Who's making money here? Investment bankers for sure, and the battalions of advisors, and the folks who cash out. So who gets the rotten end of the stick? Folks who buy the shares with the idea that they'll hold them for a long time surely do. And customers who buy shoddy merchandise and service from companies that vaporize surely do.

Oh yes, I hear you cry, but you can make some good money in the short term. Maybe so. But take a look around. The really successful companies in this age, being formed by people who stay with the ship after it's been floated. Bill Gates still heads Microsoft, and Steve Cates runs his arch-rival, AOL. Michael Dell is at the helm at Dell Computer.

These are not companies built for the IPO. They are built to deliver value and they are built to last.
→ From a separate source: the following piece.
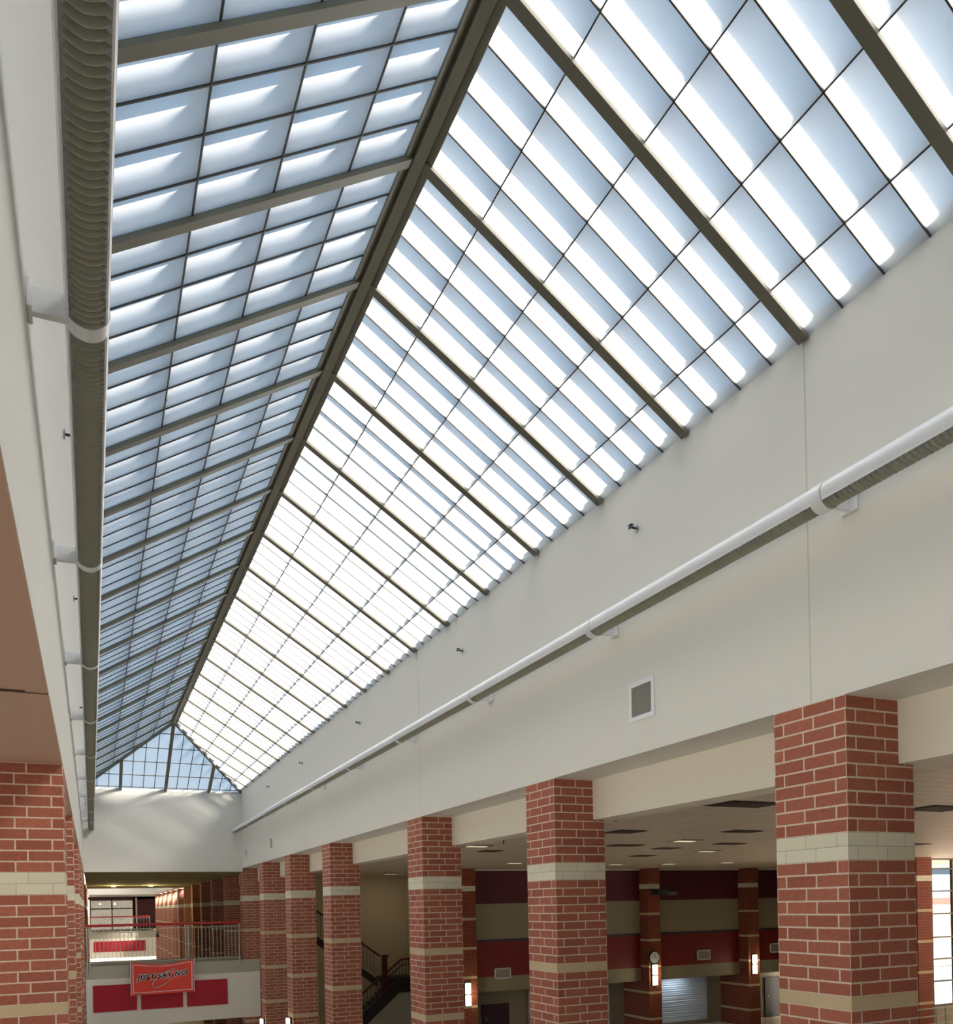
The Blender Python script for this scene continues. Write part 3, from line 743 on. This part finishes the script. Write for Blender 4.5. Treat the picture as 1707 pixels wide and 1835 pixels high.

The Dot Com companies that appear building for the long term -- Amazon and Yahoo come to mind -- will succeed only if they deliver value at a profit.

Success in business is about the basics - delivering value in the target market. It's about making money not as a goal, but as a necessary condition of life. It's about the basics. It's not about Cargo Cults and it's not about Potemkin Villages.

"In the long run, the most important single factor affecting a business unit's performance is the quality of its products and services relative to those of competitors." That's from the PIMS Principles: Linking Strategy to Performance by Buzzell and Gale. The book was published in 1983. It's based on a study of 450 businesses and 3000 business units over more than a decade. It's about the basics.

If you're looking at your long-term future, I'd bet on the basics and on delivering value. As Ring Lardner once said, "The race may not always be to the swift, nor victory to the strong, but that's the way to bet."